Di era digital seperti sekarang ini, di mana platform media sosial mendominasi kehidupan kita, muncul fenomena baru yang disebut book shaming. Book shaming merujuk pada tindakan merendahkan atau mencemooh seseorang berdasarkan pilihan membacanya atau bahkan ketiadaannya.
Permasalahan Book Shaming
Ada beberapa pemicu yang terjadinya book shaming dalam masyarakat. Pertama, stereotipe terkait genre buku menjadi salah satu pemicu utama. Beberapa genre, seperti buku roman atau fiksi populer, seringkali dianggap rendah atau dianggap sebagai bacaan ringan. Stereotipe semacam ini menyebabkan orang-orang yang membaca genre tersebut menjadi sasaran ejekan atau cemoohan. Kedua, ketidaksepahaman tentang minat bacaan orang lain juga dapat menjadi pemicu. Kurangnya pengetahuan tentang beragam genre dan minat bacaan individu dapat menyebabkan ketidak pengertian dan sikap merendahkan terhadap pilihan bacaan orang lain. Selain itu, adanya tekanan sosial untuk membaca buku-buku populer atau “klasik” tertentu juga dapat memicu book shaming. Ketika seseorang tidak mengikuti tren bacaan yang sedang populer, mereka dapat dianggap tidak berpendidikan atau ketinggalan zaman oleh orang lain. Semua pemicu ini berkontribusi pada terjadinya book shaming dalam masyarakat kita.

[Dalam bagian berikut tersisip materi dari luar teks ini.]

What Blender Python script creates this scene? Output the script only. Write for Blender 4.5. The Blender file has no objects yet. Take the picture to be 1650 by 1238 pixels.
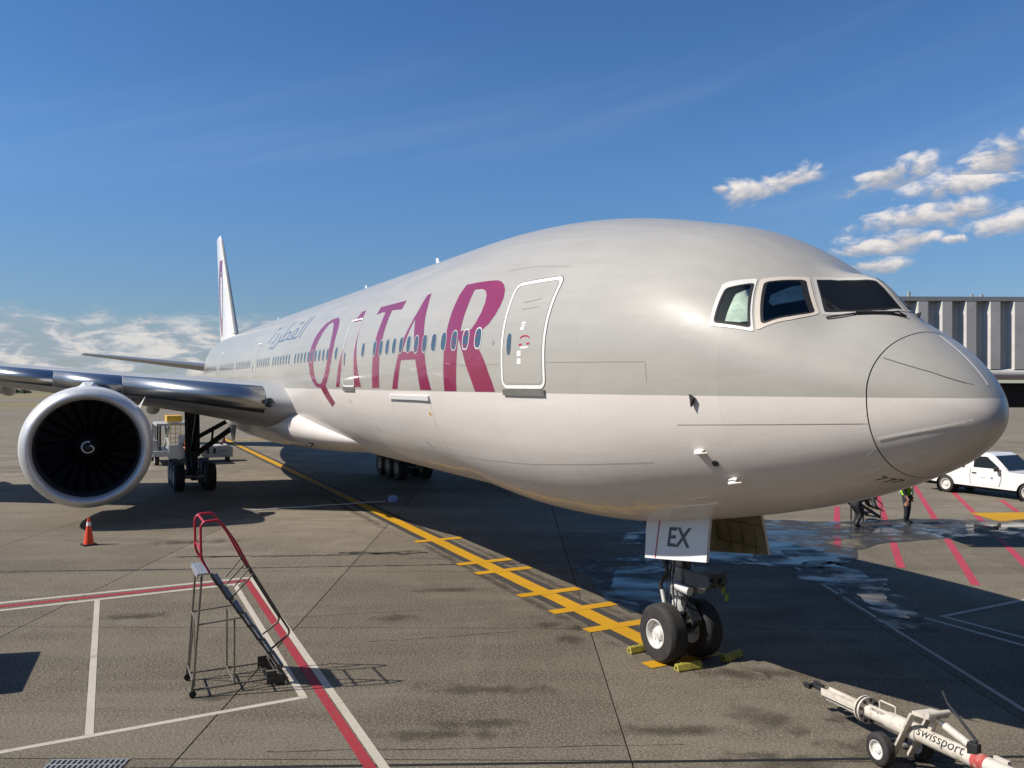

Book shaming muncul dalam berbagai bentuk, seperti mengolok-olok individu karena membaca genre tertentu yang dianggap “rendah mutu” atau menghina mereka yang tidak memiliki minat membaca sama sekali. Hal ini menyebabkan individu merasa malu atau merasa rendah diri atas pilihan bacaan mereka. Selain itu, book shaming juga seringkali menciptakan pandangan superioritas di antara mereka yang menganggap diri mereka sebagai pembaca yang lebih “sophisticated” atau lebih pintar. Semua ini menyebabkan pembatasan pada variasi bacaan dan pengalaman literasi yang seharusnya dinikmati oleh semua orang.
Dampak Negatif
Book shaming memiliki dampak negatif yang signifikan pada masyarakat membaca. Pertama, hal ini dapat menghambat minat dan kecintaan terhadap membaca pada individu yang merasa tertekan atau dihakimi. Sebagai akibatnya, potensi pengembangan keterampilan literasi dan daya pikir kritis mereka mungkin tidak terwujud. Kedua, book shaming menciptakan persepsi negatif terhadap membaca di kalangan masyarakat secara umum. Hal ini dapat mengurangi minat membaca pada generasi muda dan menghalangi penyebaran budaya membaca yang sehat dan produktif.
Mengatasi Book Shaming
Penting untuk mengatasi book shaming dan mempromosikan lingkungan membaca yang inklusif. Pertama, kita perlu mengubah sikap dan sikap kita terhadap pilihan bacaan orang lain. Tidak ada jenis buku yang lebih baik atau lebih buruk daripada yang lain, dan setiap individu memiliki preferensi dan minat yang berbeda. Kedua, penting untuk menghargai keragaman bacaan dan menghormati kebebasan individu untuk memilih apa yang ingin mereka baca. Ketiga, menciptakan komunitas membaca yang mendukung, seperti klub buku atau forum online, di mana orang dapat berbagi dan mendiskusikan minat bacaan mereka tanpa takut dihakimi atau direndahkan.
Book shaming merupakan fenomena yang merugikan dan menghambat perkembangan minat membaca dan keterampilan literasi. Dalam rangka menciptakan masyarakat yang lebih inklusif dan berdaya baca, penting bagi kita untuk memahami dampak negatif dari book shaming dan berusaha untuk mengatasi sikap negatif tersebut.
Dengan menghormati pilihan bacaan orang lain, menghargai keragaman bacaan, dan menciptakan lingkungan membaca yang mendukung, kita dapat membantu membangun masyarakat yang lebih terbuka, kreatif, dan penuh pemahaman.